Stated problem
Return the number of lines in which the word "scene" appears; add nothing else.

Provided material

-*-*-

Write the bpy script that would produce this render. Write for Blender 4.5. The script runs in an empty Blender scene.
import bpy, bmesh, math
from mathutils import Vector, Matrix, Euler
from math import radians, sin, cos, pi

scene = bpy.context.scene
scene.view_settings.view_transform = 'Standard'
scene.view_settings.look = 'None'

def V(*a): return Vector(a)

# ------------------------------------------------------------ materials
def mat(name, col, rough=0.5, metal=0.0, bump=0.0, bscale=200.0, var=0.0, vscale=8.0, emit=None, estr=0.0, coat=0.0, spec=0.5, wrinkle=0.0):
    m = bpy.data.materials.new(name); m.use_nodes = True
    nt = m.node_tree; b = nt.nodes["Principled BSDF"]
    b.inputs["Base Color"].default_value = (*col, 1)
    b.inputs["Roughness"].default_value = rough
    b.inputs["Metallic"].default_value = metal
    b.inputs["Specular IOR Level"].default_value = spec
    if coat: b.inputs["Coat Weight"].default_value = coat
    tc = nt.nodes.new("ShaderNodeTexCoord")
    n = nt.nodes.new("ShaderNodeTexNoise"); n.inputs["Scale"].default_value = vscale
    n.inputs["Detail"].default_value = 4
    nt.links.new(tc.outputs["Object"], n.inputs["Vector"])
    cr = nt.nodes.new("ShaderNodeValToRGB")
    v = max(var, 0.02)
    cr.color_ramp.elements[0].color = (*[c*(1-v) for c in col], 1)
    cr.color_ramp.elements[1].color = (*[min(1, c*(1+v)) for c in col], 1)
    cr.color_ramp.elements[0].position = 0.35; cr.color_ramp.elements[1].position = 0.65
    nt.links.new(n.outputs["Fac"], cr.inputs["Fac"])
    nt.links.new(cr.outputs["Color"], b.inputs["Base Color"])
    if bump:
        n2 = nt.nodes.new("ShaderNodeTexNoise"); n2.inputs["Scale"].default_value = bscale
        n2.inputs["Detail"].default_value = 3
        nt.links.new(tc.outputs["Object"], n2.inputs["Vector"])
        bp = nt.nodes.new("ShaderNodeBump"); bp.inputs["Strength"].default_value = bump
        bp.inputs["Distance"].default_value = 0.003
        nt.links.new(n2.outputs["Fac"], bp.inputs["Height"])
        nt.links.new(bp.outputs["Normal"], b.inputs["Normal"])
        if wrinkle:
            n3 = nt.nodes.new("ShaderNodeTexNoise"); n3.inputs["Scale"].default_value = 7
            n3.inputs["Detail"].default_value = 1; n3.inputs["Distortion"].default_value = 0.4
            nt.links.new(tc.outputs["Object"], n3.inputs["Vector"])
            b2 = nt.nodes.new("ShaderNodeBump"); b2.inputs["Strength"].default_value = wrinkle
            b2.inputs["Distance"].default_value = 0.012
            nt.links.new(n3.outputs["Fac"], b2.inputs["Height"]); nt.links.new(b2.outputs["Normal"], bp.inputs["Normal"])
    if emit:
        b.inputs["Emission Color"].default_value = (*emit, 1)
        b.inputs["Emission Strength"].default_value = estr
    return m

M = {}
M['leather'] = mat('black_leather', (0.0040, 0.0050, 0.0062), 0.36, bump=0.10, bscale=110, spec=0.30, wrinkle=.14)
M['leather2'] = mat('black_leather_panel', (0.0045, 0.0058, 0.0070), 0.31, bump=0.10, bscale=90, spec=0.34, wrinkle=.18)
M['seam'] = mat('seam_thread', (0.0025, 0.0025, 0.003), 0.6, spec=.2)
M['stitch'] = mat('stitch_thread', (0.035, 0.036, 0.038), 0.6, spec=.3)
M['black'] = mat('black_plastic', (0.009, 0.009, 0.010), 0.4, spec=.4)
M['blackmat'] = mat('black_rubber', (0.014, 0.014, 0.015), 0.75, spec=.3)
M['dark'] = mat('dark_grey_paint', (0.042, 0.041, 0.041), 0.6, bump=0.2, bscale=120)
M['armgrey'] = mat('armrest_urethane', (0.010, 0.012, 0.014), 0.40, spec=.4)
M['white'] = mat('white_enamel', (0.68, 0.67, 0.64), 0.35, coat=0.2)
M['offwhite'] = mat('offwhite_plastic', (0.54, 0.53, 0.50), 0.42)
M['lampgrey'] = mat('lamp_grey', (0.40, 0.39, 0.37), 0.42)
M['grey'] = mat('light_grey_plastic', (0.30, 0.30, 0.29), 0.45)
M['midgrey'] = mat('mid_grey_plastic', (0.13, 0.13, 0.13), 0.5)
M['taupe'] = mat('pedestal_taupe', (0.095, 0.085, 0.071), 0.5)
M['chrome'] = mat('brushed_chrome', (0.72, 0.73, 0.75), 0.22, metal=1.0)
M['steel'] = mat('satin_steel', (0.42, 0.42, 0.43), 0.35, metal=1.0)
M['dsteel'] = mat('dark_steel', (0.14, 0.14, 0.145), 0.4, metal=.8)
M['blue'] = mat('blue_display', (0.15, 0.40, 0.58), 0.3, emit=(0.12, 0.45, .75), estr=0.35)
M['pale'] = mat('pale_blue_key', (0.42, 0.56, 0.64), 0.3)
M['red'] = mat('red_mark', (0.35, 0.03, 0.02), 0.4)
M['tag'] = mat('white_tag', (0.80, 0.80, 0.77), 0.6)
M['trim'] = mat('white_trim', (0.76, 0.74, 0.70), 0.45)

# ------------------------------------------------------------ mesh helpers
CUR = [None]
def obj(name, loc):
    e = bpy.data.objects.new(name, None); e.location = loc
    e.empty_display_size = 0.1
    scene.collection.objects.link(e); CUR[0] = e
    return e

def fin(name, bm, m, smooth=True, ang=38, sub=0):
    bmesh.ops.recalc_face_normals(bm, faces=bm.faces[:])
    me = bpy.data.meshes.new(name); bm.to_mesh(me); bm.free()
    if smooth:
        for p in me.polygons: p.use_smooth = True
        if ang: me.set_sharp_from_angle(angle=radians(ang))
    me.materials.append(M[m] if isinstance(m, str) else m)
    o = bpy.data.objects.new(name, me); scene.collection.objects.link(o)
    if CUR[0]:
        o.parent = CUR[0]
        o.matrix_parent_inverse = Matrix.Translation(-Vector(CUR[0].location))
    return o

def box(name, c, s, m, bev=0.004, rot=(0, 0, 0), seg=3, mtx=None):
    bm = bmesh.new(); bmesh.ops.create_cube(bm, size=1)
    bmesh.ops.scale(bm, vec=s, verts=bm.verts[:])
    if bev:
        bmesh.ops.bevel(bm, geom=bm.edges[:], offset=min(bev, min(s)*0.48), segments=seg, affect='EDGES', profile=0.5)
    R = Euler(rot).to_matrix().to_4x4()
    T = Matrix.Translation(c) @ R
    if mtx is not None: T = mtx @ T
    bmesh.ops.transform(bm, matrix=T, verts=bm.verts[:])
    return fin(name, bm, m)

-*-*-

Written solution
6